_AIM OF THE EXERCISE_
Output every line exactly as written. Leave out pictures.

_SUPPLIED MATERIAL_
====================
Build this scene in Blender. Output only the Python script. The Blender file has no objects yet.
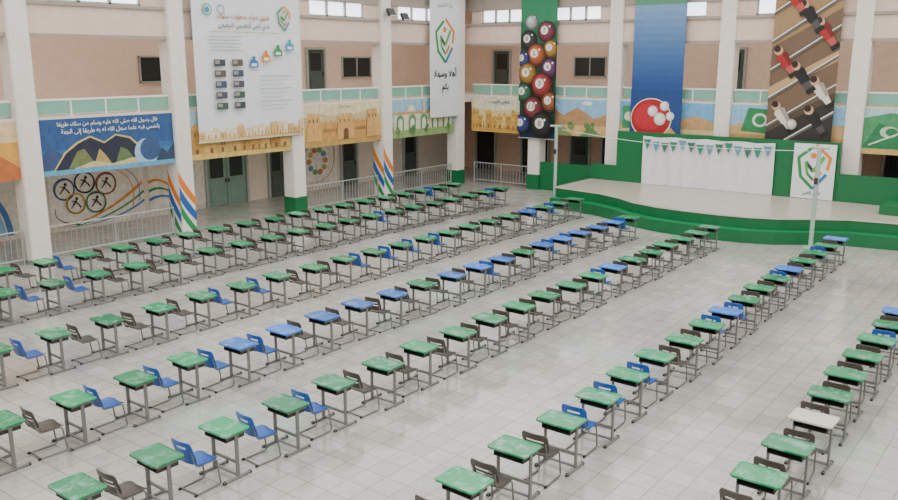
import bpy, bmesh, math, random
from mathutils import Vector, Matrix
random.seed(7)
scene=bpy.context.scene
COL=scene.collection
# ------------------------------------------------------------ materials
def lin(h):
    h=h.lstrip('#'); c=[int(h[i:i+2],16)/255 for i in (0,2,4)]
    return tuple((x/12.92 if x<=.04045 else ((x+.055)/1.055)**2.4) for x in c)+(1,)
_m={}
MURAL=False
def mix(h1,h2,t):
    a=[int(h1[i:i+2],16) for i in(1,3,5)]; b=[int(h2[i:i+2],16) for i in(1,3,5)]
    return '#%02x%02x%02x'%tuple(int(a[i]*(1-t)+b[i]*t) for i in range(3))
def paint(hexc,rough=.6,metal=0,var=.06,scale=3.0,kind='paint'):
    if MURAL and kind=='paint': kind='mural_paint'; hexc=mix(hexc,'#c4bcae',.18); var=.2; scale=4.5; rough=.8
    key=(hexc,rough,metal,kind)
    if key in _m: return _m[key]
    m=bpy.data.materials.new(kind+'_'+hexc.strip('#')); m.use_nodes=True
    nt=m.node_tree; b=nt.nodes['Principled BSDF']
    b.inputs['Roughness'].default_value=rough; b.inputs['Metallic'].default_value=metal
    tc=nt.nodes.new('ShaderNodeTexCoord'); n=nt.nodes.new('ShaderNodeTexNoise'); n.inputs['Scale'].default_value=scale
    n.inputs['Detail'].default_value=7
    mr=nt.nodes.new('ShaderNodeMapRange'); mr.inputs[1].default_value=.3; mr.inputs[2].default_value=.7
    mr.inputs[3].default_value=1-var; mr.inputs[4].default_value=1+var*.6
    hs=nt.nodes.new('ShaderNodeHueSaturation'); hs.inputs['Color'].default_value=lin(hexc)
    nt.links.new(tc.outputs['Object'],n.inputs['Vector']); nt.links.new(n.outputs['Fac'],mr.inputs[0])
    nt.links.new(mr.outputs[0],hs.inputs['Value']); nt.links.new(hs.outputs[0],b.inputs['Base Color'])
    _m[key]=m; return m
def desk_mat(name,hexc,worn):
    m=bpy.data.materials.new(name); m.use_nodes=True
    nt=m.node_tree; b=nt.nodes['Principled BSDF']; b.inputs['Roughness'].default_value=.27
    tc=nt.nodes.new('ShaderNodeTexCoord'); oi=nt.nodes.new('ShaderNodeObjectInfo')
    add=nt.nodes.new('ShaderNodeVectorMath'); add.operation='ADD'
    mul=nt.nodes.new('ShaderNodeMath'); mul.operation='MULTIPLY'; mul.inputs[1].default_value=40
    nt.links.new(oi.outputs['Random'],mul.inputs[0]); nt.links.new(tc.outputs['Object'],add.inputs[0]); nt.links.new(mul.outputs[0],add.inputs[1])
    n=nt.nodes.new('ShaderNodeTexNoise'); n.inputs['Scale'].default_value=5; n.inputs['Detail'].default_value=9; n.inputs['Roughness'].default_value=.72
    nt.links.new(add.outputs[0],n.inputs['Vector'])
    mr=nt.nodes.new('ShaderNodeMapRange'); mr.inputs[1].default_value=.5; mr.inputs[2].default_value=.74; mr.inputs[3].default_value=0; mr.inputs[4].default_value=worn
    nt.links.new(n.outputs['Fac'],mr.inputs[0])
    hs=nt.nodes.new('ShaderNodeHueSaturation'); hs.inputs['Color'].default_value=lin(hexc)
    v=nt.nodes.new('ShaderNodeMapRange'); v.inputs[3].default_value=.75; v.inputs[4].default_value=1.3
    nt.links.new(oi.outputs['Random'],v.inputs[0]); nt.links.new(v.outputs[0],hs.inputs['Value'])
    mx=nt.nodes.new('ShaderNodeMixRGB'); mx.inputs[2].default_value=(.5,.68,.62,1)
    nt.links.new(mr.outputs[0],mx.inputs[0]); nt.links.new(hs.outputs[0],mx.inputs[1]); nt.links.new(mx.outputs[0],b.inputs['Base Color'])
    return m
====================
_SOLUTION FOR THIS PROBLEM_
Build this scene in Blender. Output only the Python script. The Blender file has no objects yet.
import bpy, bmesh, math, random
from mathutils import Vector, Matrix
random.seed(7)
scene=bpy.context.scene
COL=scene.collection
# ------------------------------------------------------------ materials
def lin(h):
    h=h.lstrip('#'); c=[int(h[i:i+2],16)/255 for i in (0,2,4)]
    return tuple((x/12.92 if x<=.04045 else ((x+.055)/1.055)**2.4) for x in c)+(1,)
_m={}
MURAL=False
def mix(h1,h2,t):
    a=[int(h1[i:i+2],16) for i in(1,3,5)]; b=[int(h2[i:i+2],16) for i in(1,3,5)]
    return '#%02x%02x%02x'%tuple(int(a[i]*(1-t)+b[i]*t) for i in range(3))
def paint(hexc,rough=.6,metal=0,var=.06,scale=3.0,kind='paint'):
    if MURAL and kind=='paint': kind='mural_paint'; hexc=mix(hexc,'#c4bcae',.18); var=.2; scale=4.5; rough=.8
    key=(hexc,rough,metal,kind)
    if key in _m: return _m[key]
    m=bpy.data.materials.new(kind+'_'+hexc.strip('#')); m.use_nodes=True
    nt=m.node_tree; b=nt.nodes['Principled BSDF']
    b.inputs['Roughness'].default_value=rough; b.inputs['Metallic'].default_value=metal
    tc=nt.nodes.new('ShaderNodeTexCoord'); n=nt.nodes.new('ShaderNodeTexNoise'); n.inputs['Scale'].default_value=scale
    n.inputs['Detail'].default_value=7
    mr=nt.nodes.new('ShaderNodeMapRange'); mr.inputs[1].default_value=.3; mr.inputs[2].default_value=.7
    mr.inputs[3].default_value=1-var; mr.inputs[4].default_value=1+var*.6
    hs=nt.nodes.new('ShaderNodeHueSaturation'); hs.inputs['Color'].default_value=lin(hexc)
    nt.links.new(tc.outputs['Object'],n.inputs['Vector']); nt.links.new(n.outputs['Fac'],mr.inputs[0])
    nt.links.new(mr.outputs[0],hs.inputs['Value']); nt.links.new(hs.outputs[0],b.inputs['Base Color'])
    _m[key]=m; return m
def desk_mat(name,hexc,worn):
    m=bpy.data.materials.new(name); m.use_nodes=True
    nt=m.node_tree; b=nt.nodes['Principled BSDF']; b.inputs['Roughness'].default_value=.27
    tc=nt.nodes.new('ShaderNodeTexCoord'); oi=nt.nodes.new('ShaderNodeObjectInfo')
    add=nt.nodes.new('ShaderNodeVectorMath'); add.operation='ADD'
    mul=nt.nodes.new('ShaderNodeMath'); mul.operation='MULTIPLY'; mul.inputs[1].default_value=40
    nt.links.new(oi.outputs['Random'],mul.inputs[0]); nt.links.new(tc.outputs['Object'],add.inputs[0]); nt.links.new(mul.outputs[0],add.inputs[1])
    n=nt.nodes.new('ShaderNodeTexNoise'); n.inputs['Scale'].default_value=5; n.inputs['Detail'].default_value=9; n.inputs['Roughness'].default_value=.72
    nt.links.new(add.outputs[0],n.inputs['Vector'])
    mr=nt.nodes.new('ShaderNodeMapRange'); mr.inputs[1].default_value=.5; mr.inputs[2].default_value=.74; mr.inputs[3].default_value=0; mr.inputs[4].default_value=worn
    nt.links.new(n.outputs['Fac'],mr.inputs[0])
    hs=nt.nodes.new('ShaderNodeHueSaturation'); hs.inputs['Color'].default_value=lin(hexc)
    v=nt.nodes.new('ShaderNodeMapRange'); v.inputs[3].default_value=.75; v.inputs[4].default_value=1.3
    nt.links.new(oi.outputs['Random'],v.inputs[0]); nt.links.new(v.outputs[0],hs.inputs['Value'])
    mx=nt.nodes.new('ShaderNodeMixRGB'); mx.inputs[2].default_value=(.5,.68,.62,1)
    nt.links.new(mr.outputs[0],mx.inputs[0]); nt.links.new(hs.outputs[0],mx.inputs[1]); nt.links.new(mx.outputs[0],b.inputs['Base Color'])
    return m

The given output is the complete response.